Para mim, ouvir e ver a gravação daquele disco em dolby digital com a Rita respirando a alguns metros já valeram meus anos no caderno de Cultura. Não me lembro da roupa que usou naquela noite, mas quem me chamou a atenção foi uma certa ruivinha linda, super hippie chiquérrima. A digital influencer (e dispensa apresentação) Julia Petit era então namorada do Beto Lee, filho mais velho e músico de Rita. Jovens, lindos e produzidos, pareciam estrelas da gringa. Inveja da nora parte 1.
Anos depois, em 2010, muito de mau humor, redigi uma nota contando que a nora (namorada do artista plástico Antonio Lee) da Rita Lee estava promovendo um bazar para vender o acervo dela (!?). Sim, havia roupas e acessórios da época d’Os Mutantes e a moça nora da Rita vivia passeando naquele acervo maravilhoso cheio de preciosidades brecholentas. Inveja da nora parte 2.

Rita é uma daquelas mulheres admiráveis sobretudo pela inteligência.

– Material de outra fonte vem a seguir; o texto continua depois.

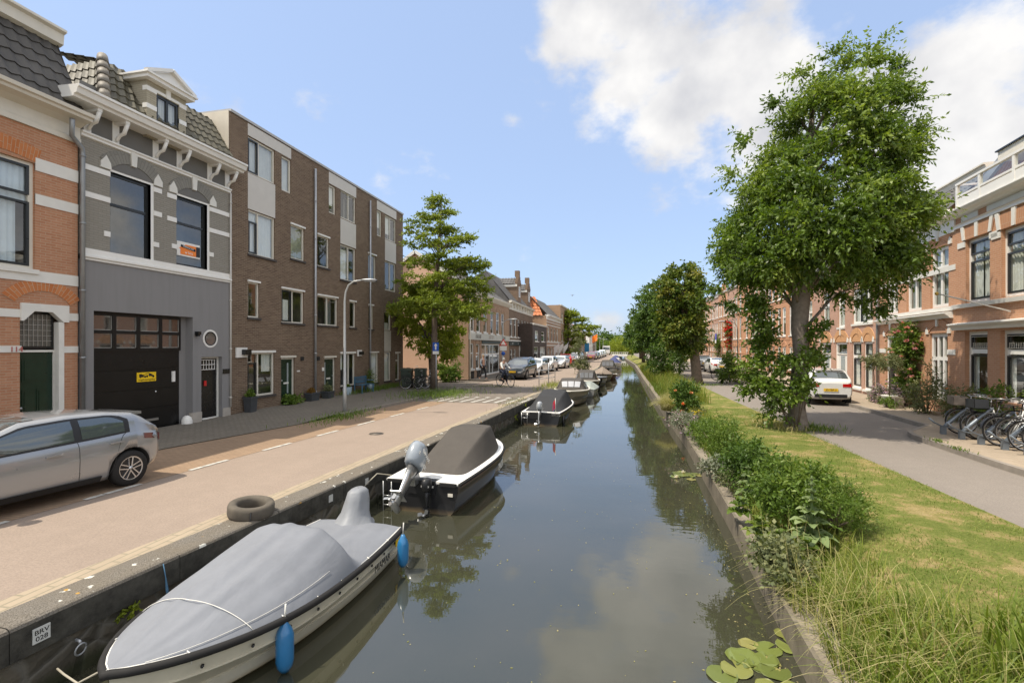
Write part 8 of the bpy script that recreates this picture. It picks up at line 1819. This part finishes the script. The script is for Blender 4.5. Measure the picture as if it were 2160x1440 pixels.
# pennants, flags
hob = 0
for k, (x, lb) in enumerate(((1160, 'left white pennant on the orange-roofed house'), (1170, 'middle white pennant on the orange-roofed house'), (1181, 'right grey-white pennant, nearest the street tree'))):
    r = FL3.rect(x, 722, 745, x + 5); root = thing('pennant', lb, 'pennant', FL3.at(r[0]), FL3.rz, 'pennants on the brick front'); zt = r[3]; MB().tube([(0, 0, zt - 1.0), (0, -1.35, zt + .02)], .025, 6).build('pole', galv, root); g = MB(); g.grid([[(.02, -.5 - j * .14, zt - .65 + j * .10 - i * .40 * (1 - j * .12)) for j in range(6)] for i in range(4)]); g.build('cloth', white, root)
r = FL3.rect(1245, 708, 727, 1251); root = thing('flag', 'hanging orange flag in front of the white plastered house', 'flag', FL3.at(r[0]), FL3.rz); MB().tube([(0, 0, r[3] - .3), (0, -1.9, r[3] + .4)], .04, 6).build('pole', galv, root); g = MB(); g.grid([[(.3 * math.sin(j), -.5 - j * .26, r[3] - .2 + j * .12 - i * .55) for j in range(6)] for i in range(4)]); g.build('cloth', orangep, root)
r = FL3.rect(1230, 723, 742, 1234); root = thing('banner', 'blue vertical banner beside the ivy-dark facade', 'banner', FL3.at(r[0]), FL3.rz); MB().box(0, .1, -1.3, -.3, r[2], r[3]).build('cloth', paint('banner_blue', (.02, .20, .40), .6), root)
# ---- small things along the left pavement
tyre = thing('old_tyre', 'old car tyre lying on the quay coping above the nearest boat', 'tyre', (-5.30, 6.15, .07), .4); MB().lathe([(.205, -.075), (.24, -.10), (.29, -.105), (.325, -.09), (.338, -.05), (.338, .05), (.325, .09), (.29, .105), (.24, .10), (.205, .075), (.20, .03), (.20, -.03), (.205, -.075)], (0, 0, .03), 40).build('tyre', paint('old_rubber', (.10, .085, .065), .9, .3, scale=6), tyre); tyre.rotation_euler = (R(4), R(5), .4); tyre.scale = (.92,) * 3; tyre.children[0].name = 'tread'
MB().tube([(.10, -.335, .10), (.10, -.345, -.06), (.14, -.36, -.14)], .008, 6).build('cord', black, tyre)
def wallpt(xp, yp): 
    lo, hi = 2.0, 30.0
    for _ in range(40):
        m_ = (lo + hi) / 2; q = pray(xp, yp); t = m_ / q.y
        if q.x * t < X(QL, m_): hi = m_
        else: lo = m_
    q = pray(xp, yp); t = lo / q.y; return (X(QL, lo), lo, EYE + q.z * t)
wp_ = wallpt(86, 1322); root = thing('berth_plate', 'white berth plate lettered BRV 028 on the quay coping', 'plate', (wp_[0] + .004, wp_[1], -.16), R(90 - 2)); root.scale = (.80,) * 3; MB().box(-.085, .085, -.012, 0, -.085, .085).build('plate', paint('plate_white', (.55, .55, .52), .5), root); text_mesh('BRV', .075, 'lettering', black, root, (0, -.014, .033), (R(90), 0, 0), .001, sx=1.1); text_mesh('028', .075, 'lettering', black, root, (0, -.014, -.04), (R(90), 0, 0), .001, sx=1.1)
for k, (x, y, lb) in enumerate(((697, 1037, 'small berth plate on the coping left of the second boat'), (773, 1000, 'small berth plate on the coping above the second boat'), (1000, 888, 'small berth plate between the second and third boats'))): q = wallpt(x, y); tag(MB().box(-.05, .05, -.01, 0, -.07, .05).build('berth_plate', paint('plate_white', (.55, .55, .52)), None), lb, 'plate', 'small berth plates along the quay'); o = bpy.context.scene.objects[-1] if False else C.objects[-1]; o.location = (q[0] + .004, q[1], -.17); o.rotation_euler = (0, 0, R(86))
q = wallpt(160, 1350); root = thing('mooring_ring', 'galvanised mooring ring in the quay wall below the berth plate', 'mooring ring', (q[0] - .0, q[1], -.43), R(90)); MB().tube([(0, 0, .05), (0, -.05, .04), (0, -.06, .02)], .014, 6).build('eye', galv, root); MB().tube([(.05 * math.cos(a), -.06 - .01 * math.sin(a), -.035 + .055 * math.sin(a)) for a in np.linspace(0, 2 * PI, 18)], .008, 6).build('ring', galv, root)
q = wallpt(343, 1215); root = thing('rope', 'frayed blue rope hanging from the coping beside the nearest boat', 'rope', (q[0] + .01, q[1], -.02), 0); o = MB().tube([(0, 0, 0), (.02, .01, -.15), (.03, .02, -.30), (.07, .0, -.42)], [.006, .006, .016, .01], 6).build('strand', paint('rope_blue', (.08, .18, .28), .9), root)
pm = paint('anthracite_planter', (.055, .06, .065), .6, .15)
def planter(label, px_, py_, w_, d_, h_, fol, fm, taper=.8, round_=False, mat=None, dx=0):
    q = FL.uz(px_, py_)[0]; root = thing('planter', label, 'planter', (-13.4 + d_ / 2 + .08 + dx, q, .08), R(90)); mb = MB()
    if round_: mb.lathe([(w_ / 2 * taper, 0), (w_ / 2, h_), (w_ / 2 - .02, h_), (w_ / 2 - .03, h_ - .05), (.001, h_ - .05)], n=20)
    else: a = [(-w_ / 2 * taper, -d_ / 2 * taper, 0), (w_ / 2 * taper, -d_ / 2 * taper, 0), (w_ / 2 * taper, d_ / 2 * taper, 0), (-w_ / 2 * taper, d_ / 2 * taper, 0)]; b_ = [(-w_ / 2, -d_ / 2, h_), (w_ / 2, -d_ / 2, h_), (w_ / 2, d_ / 2, h_), (-w_ / 2, d_ / 2, h_)]; mb.grid([a, b_], closed=True, smooth=False, caps=True); mb.box(-w_ / 2 - .02, w_ / 2 + .02, -d_ / 2 - .02, d_ / 2 + .02, h_ - .04, h_ + .005)
    mb.build('pot', mat or pm, root)
    pts = blob(w_ * .35, d_ * .35, fol * .6, 16, h_ + fol * .4); P, D, S, t = clump_leaves(pts, np.full(16, fol * .4), 80, .05, 1, .2, 8); V, Fq, tt = leaf_arrays(P, D, S, .3, t); np_mesh('foliage', V, Fq, tt, fm, root)
planter('tall anthracite planter left of the large ground floor window', 516, 868, .34, .34, .55, .25, l_mid); planter('low black trough with orange-brown heather', 648, 852, .62, .35, .36, .22, leafmat('rust_heather', [(.12, .07, .02), (.25, .14, .03), (.38, .22, .06)], .7)); planter('black tub beside the second green door', 680, 846, .50, .4, .34, .35, l_olive)
planter('pale blue-grey pot left of the blue bench', 722, 838, .42, .42, .40, .1, l_mid, .75, True, paint('blue_grey_pot', (.25, .32, .36), .5)); planter('grey-blue pot with a bay bush right of the bench', 772, 825, .40, .40, .38, .75, l_mid, .75, True, paint('blue_grey_pot', (.25, .32, .36)))
bu = FL.uz(748, 830)[0]; bench = thing('garden_bench', 'blue garden bench with patterned backrest against the brown block', 'bench', (-12.85, bu, .09), R(90)); bb = paint('bench_blue', (.05, .13, .20), .45, .15)
for sx in (-1, 1):
    for yy in (-.22, .2): MB().box(sx * .55 - .025, sx * .55 + .025, yy, yy + .05, 0, .42 if yy < 0 else .85).build('leg', bb, bench)
    MB().box(sx * .55 - .03, sx * .55 + .03, -.22, .22, .60, .64).build('armrest', bb, bench)
s_ = MB()
for k in range(5): s_.box(-.55, .55, -.22 + k * .09, -.15 + k * .09, .42, .445)
s_.build('seat', bb, bench); s_ = MB(); s_.box(-.55, .55, .205, .235, .78, .84); s_.box(-.55, .55, .205, .235, .50, .54)
for k in range(9): s_.bar((-.5 + k * .11, .22, .54), (-.44 + k * .11, .22, .78), .03, .02)
s_.build('backrest', bb, bench)
# railing by the quay, sign slab, bollard
q0, q1 = G(1137, 817), G(1172, 811); rail_ = thing('quay_railing', 'galvanised tubular railing at the quay above the third boat', 'railing', (q0.x, q0.y, 0), math.atan2(q1.y - q0.y, q1.x - q0.x)); Lr = (q1 - q0).length * .96
rl = MB(); rl.tube([(0, 0, 0), (0, 0, .95), (.05, 0, 1.02), (Lr - .05, 0, 1.02), (Lr, 0, .95), (Lr, 0, 0)], .024, 8); rl.build('frame', galv, rail_); rl = MB(); rl.tube([(0, 0, .5), (Lr, 0, .5)], .018, 8); rl.build('mid_bar', galv, rail_)
MB().tube([(Lr * .6, .02, 0), (Lr * .6, .02, 1.45)], .03, 8).build('post', galv, rail_)
q = G(1157, 808); root = thing('info_slab', 'dark upright information slab behind the quay railing', 'sign', (q.x, q.y, 0), R(4)); MB().box(-.05, .05, -.14, .14, .9, 1.65).build('slab', trimblk, root); MB().tube([(0, 0, 0), (0, 0, .9)], .03, 8).build('post', galv, root)
q = G(1136, 790); root = thing('bollard', 'black and white banded bollard in front of the low black shop', 'bollard', (-9.2, 52.5, .1)); MB().lathe([(.09, 0), (.09, 1.5), (.06, 1.62), (.001, 1.66)], n=12).build('body', black, root); MB().lathe([(.095, 1.05), (.095, 1.25)], n=12).build('band', white, root); MB().lathe([(.095, .6), (.095, .8)], n=12).build('band', white, root)
# garden table box by the rack and little stone trough
q = PF(1950, 1.0); root = thing('stone_trough', 'small grey concrete trough at the end of the lavender bed', 'trough', q, R(96)); MB().box(-.3, .3, -.15, .15, 0, .07).build('base', m_ledge, root); MB().box(-.3, -.22, -.15, .15, .07, .42).build('end', m_ledge, root); MB().box(.22, .3, -.15, .15, .07, .42).build('end', m_ledge, root); MB().box(-.22, .22, -.15, .15, .36, .42).build('top', m_ledge, root)
# white bridge
br = thing('footbridge', 'low white bridge closing the view down the canal', 'bridge', (-.45, 128, 0)); MB().box(-1.9, 1.9, 0, 5, -.15, .35).build('deck', white, br); 
for sx in (-1, 1): MB().box(sx * 1.5 - .25, sx * 1.5 + .25, .1, 4.9, WZ - .5, -.15).build('abutment', offwhite, br)
rl = MB(); rl.box(-2.2, 2.2, .0, .1, .85, .95)
for k in range(9): rl.box(-2.1 + k * .5, -2.02 + k * .5, .0, .1, .35, .85)
rl.build('railing', white, br)
van = thing('parked_van', 'pale box van standing at the far end of the left road', 'van', (-4.2, 140, 0)); MB().box(-1.0, 1.0, 0, 5, .5, 2.6).build('body', c_white, van, .08); MB().box(-.9, .9, -.02, 0, 1.5, 2.2).build('windshield', car_win, van)
for sx in (-1, 1): MB().lathe([(.35, -.1), (.35, .1)], (sx * .9, 1.0, .35), 14, 'x', caps=True).build('wheel', rubber, van)
# gulls
def gull(label, xp, yp, d):
    q = pray(xp, yp); t = d / q.length; root = thing('gull', label, 'bird', (q.x * t, q.y * t, EYE + q.z * t), 1.0, 'gulls in the sky'); gm = paint('gull_grey', (.25, .25, .26), .7); b_ = MB(); b_.lathe([(.001, -.2), (.04, -.14), (.06, 0), (.045, .12), (.02, .18), (.001, .22)], (0, 0, 0), 8, 'x'); b_.build('body', gm, root)
    for sy in (1, -1): w_ = MB(); w_.grid([[(-.06, sy * .03, .02), (-.04, sy * .25, .10), (-.10, sy * .52, .06)], [(.07, sy * .03, .02), (.06, sy * .25, .10), (-.06, sy * .54, .06)]]); w_.build('wing', gm, root)
gull('gull flying over the left house roofs', 1207, 623, 70); gull('small dark bird above the mansard house', 1988, 276, 60)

Soube envelhecer sem encaretar, mas também sem dar uma importância indevida à aparência. Não se preocupa com o rótulo de velha roqueira, mas abandonou o palco e se mantém mais reclusa. Nós nos contentamos com os primeiros três terços de sua carreira, nos quais ela nos contemplou com sua música, imagem, atitude, irreverência e estilo. Salve Santa Rita de Sampa!